DP: Neoliberalismus auf Erfolgskurs

Die große Wahlgewinnerin ist die DP. Zumindest, wenn sie Teil der nächsten Regierung wird – was zurzeit mehr als wahrscheinlich ist.

Foto: tj/woxx

Bis kurz vor 23 Uhr blieb es spannend, dann aber stand fest: Indem die DP bei den Nationalwahlen am vergangenen Sonntag 1,79 Prozentpunkte und zwei Sitze zulegte, hat sie große Chancen, Teil der nächsten Regierung zu werden. Nicht einmal zwei Tage dauerte es, bis Koalitionsgespräche zwischen DP und CSV angekündigt wurden. Dass die CSV den Posten des Premierministers übernehmen wird, stand zu dem Zeitpunkt bereits fest.

Programmatisch gibt es zwischen den beiden Parteien viele Schnittstellen, Unterschiede dagegen nur wenige. Während der Wahlkampfphase wurde der aktuelle Regierungschef Xavier Bettel (DP) nicht müde, vor allem einen hervorzuheben. Es ging dabei um die Frage, ob Eltern, die sich gegen eine Fremdbetreuung entscheiden und stattdessen lieber zuhause bleiben und sich selbst um ihr Kind kümmern möchten, dafür eine finanzielle Bezuschussung erhalten sollten. In Interviews sprach sich Bettel entschieden gegen eine solche Maßnahme aus, weil sie, so die Argumentation, vor allem Mütter dazu anregen könnte, aus dem Berufsleben auszusteigen. Wer das Wahlprogramm und die generelle ideologische Ausrichtung der DP kennt, weiß, dass es sich dabei nur um Pseudokritik handelt.

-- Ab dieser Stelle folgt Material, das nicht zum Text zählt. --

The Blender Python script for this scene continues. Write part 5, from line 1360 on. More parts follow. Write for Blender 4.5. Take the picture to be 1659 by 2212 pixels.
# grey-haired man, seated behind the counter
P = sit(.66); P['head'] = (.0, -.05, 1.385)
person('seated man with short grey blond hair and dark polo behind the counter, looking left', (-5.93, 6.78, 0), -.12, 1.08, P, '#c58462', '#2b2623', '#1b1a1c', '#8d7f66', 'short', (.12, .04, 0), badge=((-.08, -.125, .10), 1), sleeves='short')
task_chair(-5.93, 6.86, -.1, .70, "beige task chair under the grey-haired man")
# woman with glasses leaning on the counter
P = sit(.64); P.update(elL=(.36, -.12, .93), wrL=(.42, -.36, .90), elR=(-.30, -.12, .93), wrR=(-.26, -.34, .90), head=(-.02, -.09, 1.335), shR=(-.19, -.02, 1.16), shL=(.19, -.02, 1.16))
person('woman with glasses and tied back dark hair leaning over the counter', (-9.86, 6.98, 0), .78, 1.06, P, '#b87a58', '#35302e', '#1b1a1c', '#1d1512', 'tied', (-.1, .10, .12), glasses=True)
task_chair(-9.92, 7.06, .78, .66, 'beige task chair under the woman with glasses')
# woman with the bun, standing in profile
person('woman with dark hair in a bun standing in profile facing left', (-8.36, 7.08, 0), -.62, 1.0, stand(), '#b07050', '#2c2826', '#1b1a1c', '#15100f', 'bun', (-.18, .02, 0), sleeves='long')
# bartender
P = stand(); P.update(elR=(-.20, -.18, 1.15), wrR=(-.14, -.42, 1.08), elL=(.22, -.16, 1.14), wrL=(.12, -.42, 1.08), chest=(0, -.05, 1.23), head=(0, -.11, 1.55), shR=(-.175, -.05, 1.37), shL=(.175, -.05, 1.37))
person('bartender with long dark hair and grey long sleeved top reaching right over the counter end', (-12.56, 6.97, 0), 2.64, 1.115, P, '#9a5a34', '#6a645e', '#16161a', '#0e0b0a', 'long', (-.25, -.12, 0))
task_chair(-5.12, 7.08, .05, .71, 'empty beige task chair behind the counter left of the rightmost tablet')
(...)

Bei den genderpolitischen Ambitionen der CSV ist durchaus viel Luft nach oben, allerdings kann sich die DP eher von ihr eine Scheibe abschneiden als umgekehrt. Gerade wenn es darum geht, Anreize zu schaffen, damit Väter sich verstärkt in der Care-Arbeit einbringen, sieht die DP keinen Handlungsbedarf. Doch damit nicht genug: Nach Ideen, um genderspezifische Aspekte in Schulbildung, Ausbildung und Weiterbildung zu integrieren, oder Parität bei politischen Mandaten zu fördern, sucht man in ihrem Programm vergebens. Ebenfalls unerwähnt bleibt die Notwendigkeit von Genderbudgeting, gendersensibler Verkehrspolitik, feministischer Außenpolitik, nach Geschlecht aufgeschlüsselter Datenerhebung oder auch einer auf Gender-Mainstreaming basierenden Politik. In puncto Bekämpfung des Gender Pay Gap, des Gender Pension Gap und genderspezifischer Gewalt scheint die DP ihrem Wahlprogramm zufolge ebenso wenig Handlungsbedarf zu sehen. Die liberale Partei dürfte davon abgesehen kaum zu mehr Geschlechterparität in der Regierung beitragen: Nur fünf DP-Frauen wurden ins Parlament gewählt. Zwei davon, nämlich Lydie Polfer und Corinne Cahen, sind eigenen Aussagen nach nicht an einem Minister*innenposten interessiert.

Nicht nur bei Gender- und Familienpolitik, sondern auch in der Bildungspolitik dürften die Ansichten von DP und CSV wohl am stärksten auseinandergehen. Hier ist nicht nur spannend, welche Punkte es ins Koalitionsabkommen schaffen werden, sondern auch, wie die Postenvergabe aussehen wird. Worin sich die beiden Parteien einig zu sein scheinen, ist dass den Themenbereichen LGBTIQA+ und Rassismus in der nächsten Legislaturperiode keine Priorität zukommen soll: Beides steht jedenfalls nicht auf der offiziellen Tagesordnung der zwölf Arbeitsgruppen, die im Rahmen der Koalitionsverhandlungen gebildet wurden.